### Given material
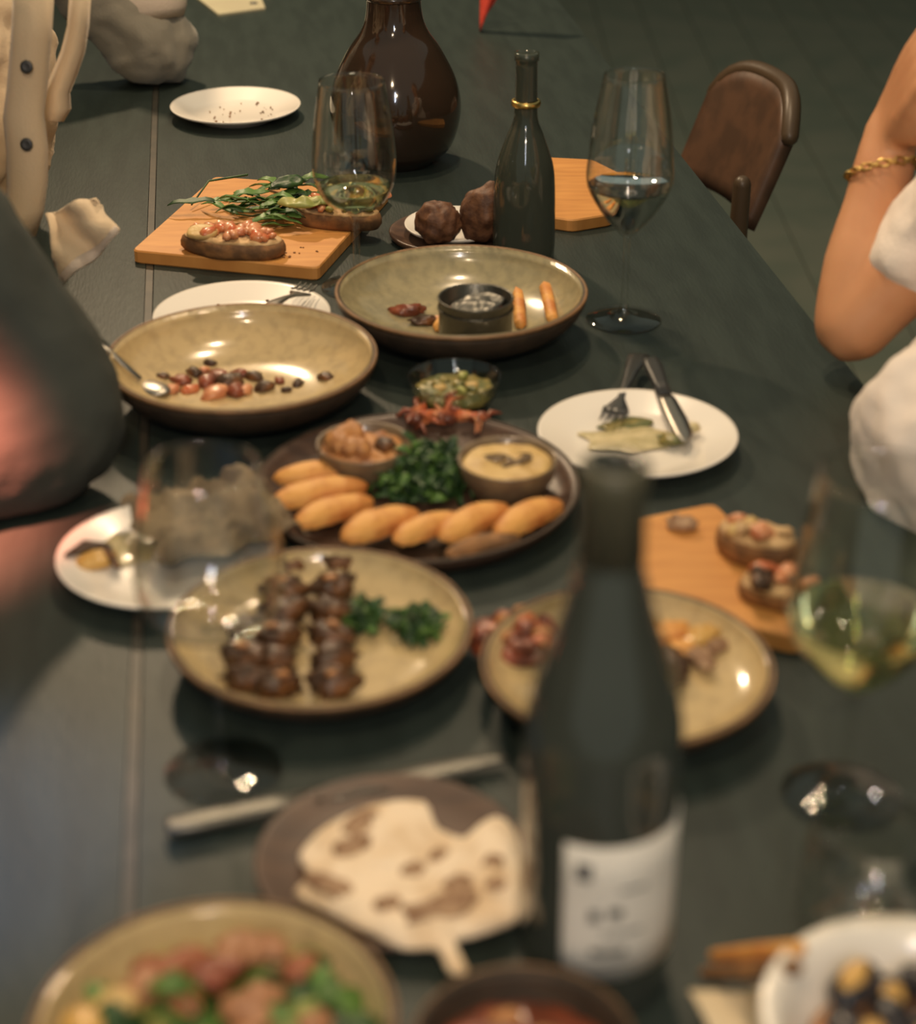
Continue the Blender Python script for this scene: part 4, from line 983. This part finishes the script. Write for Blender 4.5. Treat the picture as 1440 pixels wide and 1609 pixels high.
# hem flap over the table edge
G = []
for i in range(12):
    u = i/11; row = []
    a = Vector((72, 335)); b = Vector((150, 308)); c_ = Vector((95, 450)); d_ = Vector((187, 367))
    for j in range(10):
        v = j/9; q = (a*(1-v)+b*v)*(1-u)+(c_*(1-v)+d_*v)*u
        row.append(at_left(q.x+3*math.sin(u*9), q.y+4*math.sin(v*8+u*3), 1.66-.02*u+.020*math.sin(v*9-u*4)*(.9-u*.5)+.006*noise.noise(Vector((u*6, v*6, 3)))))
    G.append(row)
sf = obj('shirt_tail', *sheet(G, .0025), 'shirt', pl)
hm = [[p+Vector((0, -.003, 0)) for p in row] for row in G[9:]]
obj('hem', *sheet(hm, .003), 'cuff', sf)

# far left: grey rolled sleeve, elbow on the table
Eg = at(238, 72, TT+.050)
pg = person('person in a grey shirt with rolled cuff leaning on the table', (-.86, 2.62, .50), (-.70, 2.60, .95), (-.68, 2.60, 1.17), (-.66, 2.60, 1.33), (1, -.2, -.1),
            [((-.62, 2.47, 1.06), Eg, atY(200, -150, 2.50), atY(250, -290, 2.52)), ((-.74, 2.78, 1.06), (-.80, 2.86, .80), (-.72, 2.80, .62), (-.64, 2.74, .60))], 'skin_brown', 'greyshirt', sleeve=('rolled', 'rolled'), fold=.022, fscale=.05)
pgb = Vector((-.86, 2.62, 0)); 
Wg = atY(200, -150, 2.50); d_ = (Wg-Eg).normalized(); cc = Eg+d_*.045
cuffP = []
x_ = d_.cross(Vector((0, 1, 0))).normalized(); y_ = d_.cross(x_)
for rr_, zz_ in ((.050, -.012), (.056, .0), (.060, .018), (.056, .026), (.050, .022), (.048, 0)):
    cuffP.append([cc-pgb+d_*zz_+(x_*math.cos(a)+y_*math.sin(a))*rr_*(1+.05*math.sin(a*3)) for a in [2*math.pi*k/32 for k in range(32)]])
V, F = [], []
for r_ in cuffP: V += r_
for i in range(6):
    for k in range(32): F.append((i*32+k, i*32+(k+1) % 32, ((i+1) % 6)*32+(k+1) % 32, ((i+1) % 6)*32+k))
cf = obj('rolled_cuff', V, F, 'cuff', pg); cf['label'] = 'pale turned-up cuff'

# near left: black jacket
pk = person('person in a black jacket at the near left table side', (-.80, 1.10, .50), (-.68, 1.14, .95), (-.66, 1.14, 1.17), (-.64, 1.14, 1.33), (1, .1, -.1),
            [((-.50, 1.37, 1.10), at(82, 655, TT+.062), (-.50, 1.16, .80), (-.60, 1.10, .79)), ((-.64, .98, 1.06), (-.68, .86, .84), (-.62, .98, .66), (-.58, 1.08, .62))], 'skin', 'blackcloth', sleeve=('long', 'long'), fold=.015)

### What to produce
Repeat only what lies between the start of the data and the end of the line containing "obj('hem', *sheet(hm, .003), 'cuff', sf)", exactly, with pictures left out.

### Completed exercise
Continue the Blender Python script for this scene: part 4, from line 983. This part finishes the script. Write for Blender 4.5. Treat the picture as 1440 pixels wide and 1609 pixels high.
# hem flap over the table edge
G = []
for i in range(12):
    u = i/11; row = []
    a = Vector((72, 335)); b = Vector((150, 308)); c_ = Vector((95, 450)); d_ = Vector((187, 367))
    for j in range(10):
        v = j/9; q = (a*(1-v)+b*v)*(1-u)+(c_*(1-v)+d_*v)*u
        row.append(at_left(q.x+3*math.sin(u*9), q.y+4*math.sin(v*8+u*3), 1.66-.02*u+.020*math.sin(v*9-u*4)*(.9-u*.5)+.006*noise.noise(Vector((u*6, v*6, 3)))))
    G.append(row)
sf = obj('shirt_tail', *sheet(G, .0025), 'shirt', pl)
hm = [[p+Vector((0, -.003, 0)) for p in row] for row in G[9:]]
obj('hem', *sheet(hm, .003), 'cuff', sf)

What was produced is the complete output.